**Task instructions**
Word for word, give the material below again, minus any images.

= = = = = = =

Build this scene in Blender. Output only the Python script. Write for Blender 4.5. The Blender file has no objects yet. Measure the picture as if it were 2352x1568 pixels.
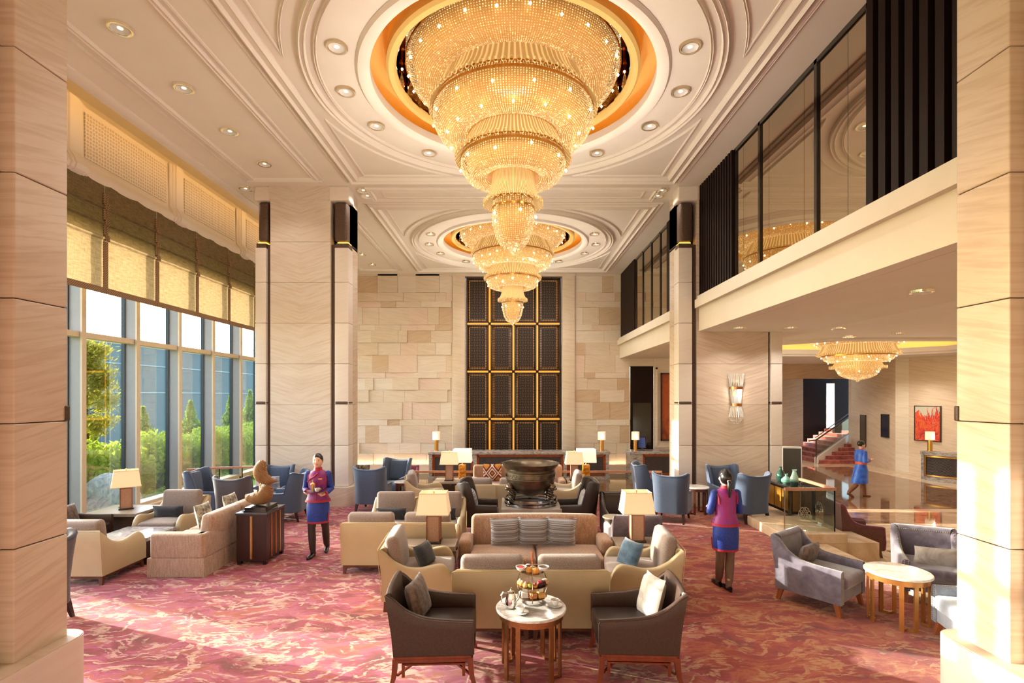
import bpy, math, random
from math import sin, cos, pi, radians, sqrt, atan2
from mathutils import Matrix, Vector
random.seed(7)
S = bpy.context.scene
C = S.collection
# ------------------------------------------------------------------ camera, world, sun, exposure
cam_d = bpy.data.cameras.new('camera'); cam = bpy.data.objects.new('camera', cam_d); C.objects.link(cam)
cam.location = (0, 0, 2.65); cam.rotation_euler = (pi/2, 0, 0)
cam_d.sensor_width = 36; cam_d.lens = 18.0; cam_d.shift_y = 124/2352; cam_d.clip_end = 300
S.camera = cam
S.view_settings.view_transform = 'Standard'; S.view_settings.look = 'None'
S.view_settings.gamma = 1; S.view_settings.use_curve_mapping = False
S.view_settings.exposure = -0.6
S.cycles.max_bounces = 6; S.cycles.diffuse_bounces = 3; S.cycles.glossy_bounces = 3
S.cycles.transmission_bounces = 4; S.cycles.transparent_max_bounces = 10
S.cycles.sample_clamp_indirect = 4; S.cycles.caustics_reflective = False; S.cycles.caustics_refractive = False
S.cycles.use_denoising = True
W = bpy.data.worlds.new('sky'); S.world = W; W.use_nodes = True
wn = W.node_tree; bg = wn.nodes['Background']
sky = wn.nodes.new('ShaderNodeTexSky'); sky.sky_type = 'NISHITA'; sky.sun_disc = False
SUN_EL = radians(11.7); sky.sun_elevation = radians(22); sky.sun_rotation = radians(-70); sky.air_density = 1.0; sky.dust_density = 2.0
wn.links.new(sky.outputs[0], bg.inputs[0]); bg.inputs[1].default_value = 2.6
sd = bpy.data.lights.new('sun', 'SUN'); sd.energy = 26.0; sd.color = (1.0, .87, .72); sd.angle = radians(.6)
sun = bpy.data.objects.new('sun', sd); C.objects.link(sun)
_d = Vector((.94*cos(SUN_EL), -.34*cos(SUN_EL), -sin(SUN_EL))); sun.rotation_euler = _d.to_track_quat('-Z', 'Y').to_euler()
H = 5.02 + 2.65      # ceiling height
def portal(loc, rot, sx, sy):
    l = bpy.data.lights.new('window_portal', 'AREA'); l.shape = 'RECTANGLE'; l.size = sx; l.size_y = sy
    l.cycles.is_portal = True
    o = bpy.data.objects.new('window_portal', l); C.objects.link(o); o.location = loc; o.rotation_euler = rot
portal((-8.95, 9, 3.0), (0, -pi/2, 0), 6.2, 25)
def plight(name, loc, watts, col=(1, .89, .74), r=.03):
    l = bpy.data.lights.new(name, 'POINT'); l.energy = watts; l.color = col; l.shadow_soft_size = r
    o = bpy.data.objects.new(name, l); C.objects.link(o); o.location = loc; return o
def spot(name, loc, watts, col=(1, .94, .86), ang=95, r=.05, rot=(0, 0, 0)):
    l = bpy.data.lights.new(name, 'SPOT'); l.energy = watts; l.color = col; l.shadow_soft_size = r
    l.spot_size = radians(ang); l.spot_blend = .6
    o = bpy.data.objects.new(name, l); C.objects.link(o); o.location = loc; o.rotation_euler = rot; return o
def strip(name, loc, rot, sx, sy, watts, col=(1, .55, .16)):
    l = bpy.data.lights.new(name, 'AREA'); l.shape = 'RECTANGLE'; l.size = sx; l.size_y = sy; l.energy = watts; l.color = col
    o = bpy.data.objects.new(name, l); C.objects.link(o); o.location = loc; o.rotation_euler = rot; return o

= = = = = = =

**Output below**
Build this scene in Blender. Output only the Python script. Write for Blender 4.5. The Blender file has no objects yet. Measure the picture as if it were 2352x1568 pixels.
import bpy, math, random
from math import sin, cos, pi, radians, sqrt, atan2
from mathutils import Matrix, Vector
random.seed(7)
S = bpy.context.scene
C = S.collection
# ------------------------------------------------------------------ camera, world, sun, exposure
cam_d = bpy.data.cameras.new('camera'); cam = bpy.data.objects.new('camera', cam_d); C.objects.link(cam)
cam.location = (0, 0, 2.65); cam.rotation_euler = (pi/2, 0, 0)
cam_d.sensor_width = 36; cam_d.lens = 18.0; cam_d.shift_y = 124/2352; cam_d.clip_end = 300
S.camera = cam
S.view_settings.view_transform = 'Standard'; S.view_settings.look = 'None'
S.view_settings.gamma = 1; S.view_settings.use_curve_mapping = False
S.view_settings.exposure = -0.6
S.cycles.max_bounces = 6; S.cycles.diffuse_bounces = 3; S.cycles.glossy_bounces = 3
S.cycles.transmission_bounces = 4; S.cycles.transparent_max_bounces = 10
S.cycles.sample_clamp_indirect = 4; S.cycles.caustics_reflective = False; S.cycles.caustics_refractive = False
S.cycles.use_denoising = True
W = bpy.data.worlds.new('sky'); S.world = W; W.use_nodes = True
wn = W.node_tree; bg = wn.nodes['Background']
sky = wn.nodes.new('ShaderNodeTexSky'); sky.sky_type = 'NISHITA'; sky.sun_disc = False
SUN_EL = radians(11.7); sky.sun_elevation = radians(22); sky.sun_rotation = radians(-70); sky.air_density = 1.0; sky.dust_density = 2.0
wn.links.new(sky.outputs[0], bg.inputs[0]); bg.inputs[1].default_value = 2.6
sd = bpy.data.lights.new('sun', 'SUN'); sd.energy = 26.0; sd.color = (1.0, .87, .72); sd.angle = radians(.6)
sun = bpy.data.objects.new('sun', sd); C.objects.link(sun)
_d = Vector((.94*cos(SUN_EL), -.34*cos(SUN_EL), -sin(SUN_EL))); sun.rotation_euler = _d.to_track_quat('-Z', 'Y').to_euler()
H = 5.02 + 2.65      # ceiling height
def portal(loc, rot, sx, sy):
    l = bpy.data.lights.new('window_portal', 'AREA'); l.shape = 'RECTANGLE'; l.size = sx; l.size_y = sy
    l.cycles.is_portal = True
    o = bpy.data.objects.new('window_portal', l); C.objects.link(o); o.location = loc; o.rotation_euler = rot
portal((-8.95, 9, 3.0), (0, -pi/2, 0), 6.2, 25)
def plight(name, loc, watts, col=(1, .89, .74), r=.03):
    l = bpy.data.lights.new(name, 'POINT'); l.energy = watts; l.color = col; l.shadow_soft_size = r
    o = bpy.data.objects.new(name, l); C.objects.link(o); o.location = loc; return o
def spot(name, loc, watts, col=(1, .94, .86), ang=95, r=.05, rot=(0, 0, 0)):
    l = bpy.data.lights.new(name, 'SPOT'); l.energy = watts; l.color = col; l.shadow_soft_size = r
    l.spot_size = radians(ang); l.spot_blend = .6
    o = bpy.data.objects.new(name, l); C.objects.link(o); o.location = loc; o.rotation_euler = rot; return o
def strip(name, loc, rot, sx, sy, watts, col=(1, .55, .16)):
    l = bpy.data.lights.new(name, 'AREA'); l.shape = 'RECTANGLE'; l.size = sx; l.size_y = sy; l.energy = watts; l.color = col
    o = bpy.data.objects.new(name, l); C.objects.link(o); o.location = loc; o.rotation_euler = rot; return o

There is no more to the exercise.